As Detroit carmakers and Silicon Valley tech giants vie to bring driverless cars to U.S. roads, one of the world's largest tractor makers is looking to do the same down on the farm.
Case IH, the agricultural-machinery unit of CNH Industrial, this week unveiled a sleek, aggressive-looking machine at the annual Farm Progress Show in Boone, Iowa.
This tractor — CNH calls it the Autonomous Concept Vehicle — comes equipped with cameras, radar and GPS, allowing a farmer to remotely monitor planting and harvesting via an app on a tablet computer, said Andreas Klauser, president and CEO of Case IH.
Agricultural-machinery companies like Case, Deere & Co. and Agco Corp. are keen to add the latest technology amid growing interest in the use of big data analysis, drones and satellite imaging.
While offering efficiencies, technological advances promise to reduce a farmer's traditional reliance on gut instinct. Some have expressed anxiety about corporations holding onto data gathered from their fields. London-based CNH would face headwinds in getting row-crop farmers to adopt its new technology, but it could gain a foothold in horticulture, Ann Duignan, an analyst at JPMorgan Chase in New York, wrote in an Aug. 30 report.
Dealing with the legal implications of self-driving tractors is one reason why it could take three years before they are commercially available, Klauser said. For example, a farmer, to get to another field, might need to cross a road.
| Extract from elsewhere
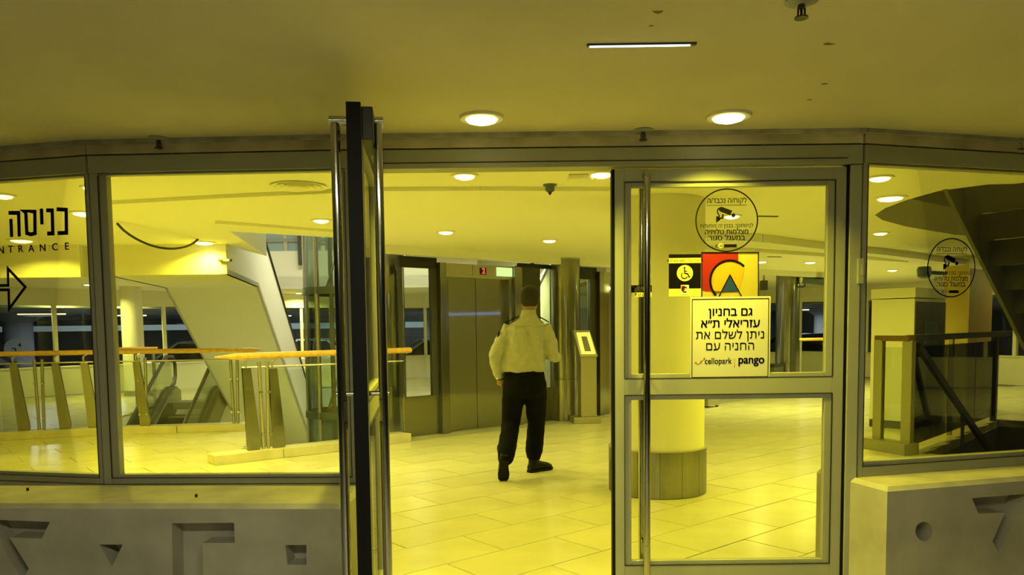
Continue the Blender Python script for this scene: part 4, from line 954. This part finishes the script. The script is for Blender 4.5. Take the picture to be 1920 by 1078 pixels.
flat('logo_red', lg, [[(-hw*.22, -hh*.72), (0, -hh*.72), (0, -hh*.50), (-hw*.22, -hh*.50)]], -.0024, 'redp'); mb = MB(); quadstroke(mb, disc((0.0, -hh*.68), hw*.15, 14, .6, 5.4), hw*.05, -.003); mb.build('logo_ring', 'ink', lg)
# --- logo poster
t, hw, hh = sgn('logo_poster', 'red and yellow logo poster with a black arc and teal triangle on the closed door', 'poster', 1315, 473, 1421, 562, yG+.0004)
def LP(px, py): q = on_door(px, py); return (q.x-t.location.x, q.z-t.location.z)
def Lc(x, y): return LP(1230+x*240/1078, 340+y*240/1078)
flat('yellow_sheet', t, [[Lc(690, 600), Lc(858, 600), Lc(858, 985), Lc(384, 985), Lc(384, 930), Lc(480, 930), Lc(690, 660)]], 0, 'film')
flat('red_block', t, [[Lc(388, 602), Lc(692, 602), Lc(692, 700), Lc(600, 690), Lc(500, 760), Lc(470, 925), Lc(390, 925)]], -.0012, 'redp')
flat('orange_disc', t, [[Lc(622+158*math.cos(a), 838+158*math.sin(a)) for a in [math.radians(d_) for d_ in range(140, 321, 12)]]+[Lc(740, 760), Lc(700, 925), Lc(480, 925)]], -.0018, 'discfilm')
mb = MB(); quadstroke(mb, [Lc(622+166*math.cos(math.radians(d_)), 838+172*math.sin(math.radians(d_))) for d_ in range(135, 322, 9)], .0105, -.0026); mb.build('arc', 'ink', t)
flat('triangle', t, [[Lc(622, 790), Lc(690, 926), Lc(553, 926)]], -.0026, 'tealp')
mb = MB(); quadstroke(mb, [Lc(525, 975), Lc(622, 788), Lc(722, 975)], .0050, -.0032); mb.build('triangle_outline', 'ink', t)
mb = MB(); quadstroke(mb, [Lc(384, 990), Lc(384, 600), Lc(861, 600), Lc(861, 990)], .0050, -.0032); mb.build('border', 'ink', t)
# --- payment sign
t, hw, hh = sgn('payment_sign', 'square pale parking payment sign with dark border and Hebrew text on the closed door', 'sign', 1294, 557, 1443, 710, yG-.012)
MB().b2((-hw, -.003, -hh), (hw, .003, hh)).build('card', 'paper', t)
mb = MB(); quadstroke(mb, [(-hw*.95, -hh*.945), (hw*.95, -hh*.945), (hw*.95, hh*.945), (-hw*.95, hh*.945)], .0034, -.0035, closed=True); mb.build('border', 'purple', t)
for s, z, sz, b in (('גם בחניון', .63, .058, .0010), ('עזריאלי ת״א', .35, .058, .0010), ('ניתן לשלם את', .075, .058, .0001), ('החניה עם', -.20, .058, .0001)):
    text('lettering', heb(s), t, (0, -.0038, hh*z), sz, 'purple', b)
text('lettering', 'cellopark', t, (-hw*.30, -.0038, -hh*.555), .042, 'purple', .0005, sx=.84)
text('lettering', 'pango', t, (hw*.53, -.0038, -hh*.53), .058, 'purple', .0014, sx=.92)
mb = MB(); mb.poly([disc((-hw*.86, -hh*.575), .0045, 12)], lambda x, z: (x, -.0038, z), lambda x, z: (x, -.0044, z)); mb.poly([disc((-hw*.72, -hh*.56), .005, 12)], lambda x, z: (x, -.0038, z), lambda x, z: (x, -.0044, z)); mb.poly([disc((-hw*.64, -hh*.48), .005, 12)], lambda x, z: (x, -.0038, z), lambda x, z: (x, -.0044, z))
quadstroke(mb, [(-hw*.86, -hh*.575), (-hw*.80, -hh*.625), (-hw*.72, -hh*.56), (-hw*.64, -hh*.48)], .0028, -.0038); mb.build('swoosh_logo', 'ochre', t)
mb = MB(); quadstroke(mb, [(hw*.105, -hh*.50), (hw*.105, -hh*.68)], .0045, -.0042); mb.build('logo_stem', 'ochre', t)
# --- pull sticker behind the bar
t, hw, hh = sgn('pull_sticker', 'small black pull sticker behind the bar of the closed door', 'sticker', 1181, 535, 1222, 556, yG)
flat('backing', t, [[(-hw, -hh*.25), (hw, -hh*.25), (hw, hh), (-hw, hh)]], 0, 'ink'); flat('lower_band', t, [[(-hw, -hh), (hw, -hh), (hw, -hh*.27), (-hw, -hh*.27)]], 0, 'yellowp')
text('lettering', heb('משוך'), t, (0, -.001, hh*.36), .036, 'paper', .0006, sx=1.15); text('lettering', 'PULL', t, (0, -.001, -hh*.64), .018, 'ink', .0003, spacing=1.6)

# ================================================================ walking man
MX, MY = .125, 7.02
man = thing('person', 'man in pale long-sleeved shirt, black trousers and boots walking away towards the lifts', 'person', (MX, MY, 0))
def ellring(c, rx, ry, n=20, p=2.3):
    out = []
    for k in range(n):
        a = 2*PI*k/n; ca, sa = math.cos(a), math.sin(a); out.append(Vector((c[0]+rx*math.copysign(abs(ca)**(2/p), ca), c[1]+ry*math.copysign(abs(sa)**(2/p), sa), c[2])))
    return out
def solid(name, mb, m, vox, parent, smooth=2, disp=0):
    o = mb.build(name, m, parent)
    r_ = o.modifiers.new('rem', 'REMESH'); r_.mode = 'VOXEL'; r_.voxel_size = vox
    s_ = o.modifiers.new('smo', 'SMOOTH'); s_.iterations = smooth; s_.factor = .5
    if disp:
        tx = bpy.data.textures.new(name, 'CLOUDS'); tx.noise_scale = .085; tx.noise_depth = 2; d_ = o.modifiers.new('dis', 'DISPLACE'); d_.texture = tx; d_.strength = disp; d_.mid_level = .5; d_.texture_coords = 'LOCAL'
    bpy.context.view_layer.update(); dg = bpy.context.evaluated_depsgraph_get(); me = bpy.data.meshes.new_from_object(o.evaluated_get(dg)); o.modifiers.clear(); o.data = me
    for p_ in me.polygons: p_.use_smooth = True
    return o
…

He declined to disclose how much it has cost to build the tractor on display in Iowa, or how much such a machine might sell for. Case will analyze farmer feedback on its prototype. The 419-horsepower machine has a maximum speed of 31 miles per hour, according to Case. That's much bigger in scale and power than other autonomous concepts, said Sara Olson, a Boston-based analyst at Lux Research who studies farm technology.
"You're not doing it just to be a novelty," Klauser said. "You're doing it to increase the efficiency for your customers."